The boson is not the collider’s. The name answers for the idea; the apparatus does the labour.

And she will not let even this stay clean, because clean is usually a lie. The single name is lossy. “Higgs” buries Brout, who died before the prize could reach him, and Englert, and the thousands at the ring whose names you will never say. Attribution is necessary and unjust in the same breath: you need one handle to hang answerability on, and the handle always entombs a crowd. It is not a flaw to be corrected. It is the price of being able to point at a thing and say, that one is yours.

The Museum of What It Was Like

All of this points somewhere Tyrer only recently found the word for.
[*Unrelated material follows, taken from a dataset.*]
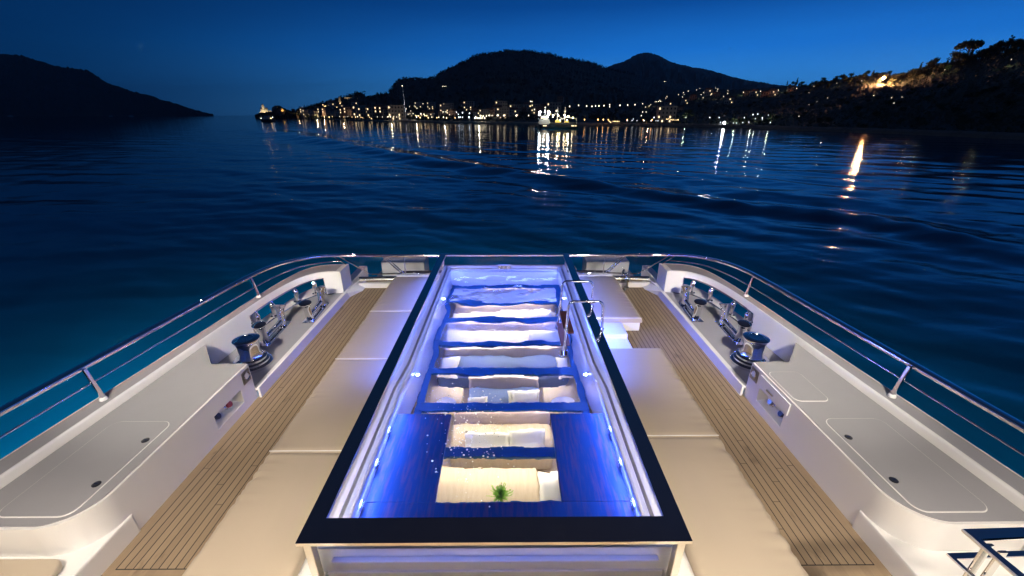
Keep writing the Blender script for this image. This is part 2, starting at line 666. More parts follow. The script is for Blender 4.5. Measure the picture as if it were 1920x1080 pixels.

She is the founding curator of a Museum of Access and Assistive Technology, and the discovery — arrived at late one evening, mid-argument — is that it was never going to be a museum of objects. A collection of canes, Braillers and screen readers behind glass is a museum of cotton: dead matter, the kit without the wearing. The thing worth preserving was always what the device was like to live inside — the cane as an extended nerve, the screen reader’s voice as the texture of an ordinary day. That does not sit in a case. It is the qualia, not the kit. The museum is a museum of phenomenology; it is prosthetic experience given a building.

Which explains the staff. You do not need an Archivist, a Cataloguer, a Historian and a Guide to mind a shelf of objects. You need them because what is being curated is experience, and experience must be witnessed, told, situated and walked alongside, or it is lost the moment the body that had it is gone. Ruth, Iris, Adaeze and Tamsin are not custodians of things. They are the apparatus for preserving the appearing.

There is a reason Tyrer built this herself rather than being handed it. The institutions she might have reformed from the inside had no room for the woman who says the quiet part aloud, so she stopped knocking and built the room. The museum exists because the thing it preserves had nowhere else to be kept.

The dog goes in a case anywhere. What the dog was like only survives if someone builds the room.

The Laboratory Is the Drawer

The joke title, in the end, is doing exactly what all her titles do. The Suffering Tax, the Good Professor, Bathroom Breaks from Reality — each lands a serious claim on a homely surface so the claim can pass through a door marked no serious claims. “The Einstein of the Knicker Drawer” is the purest specimen: deniable grandeur stretched over a real method, the bathos sincere and the method sincerer. She is starting an imprint, The Gusset Press, where this work can publish its findings — which is the correct name, because the gusset is precisely where this laboratory keeps its bench.

Say the title grandly. Duck if you like. The denial is even half-true: she is not claiming the status, and the comedy knows it. But the drawer is still a laboratory when the laughing stops, and the experiments still ran, and they still came out the same way every time — the meaning was never in the matter, the witness is always the wearer, and the only honest thing to do with another person’s experience is not to simulate it but to listen.

Street Phenomenology needs no accelerator and no one’s permission. It needs a drawer, a question, and someone unwilling to stop asking it past the point of comfort. Tyrer has all three. The future of the discipline may not be written in the seminar room. It may be written in the underwear drawer — and you just haven’t looked there yet.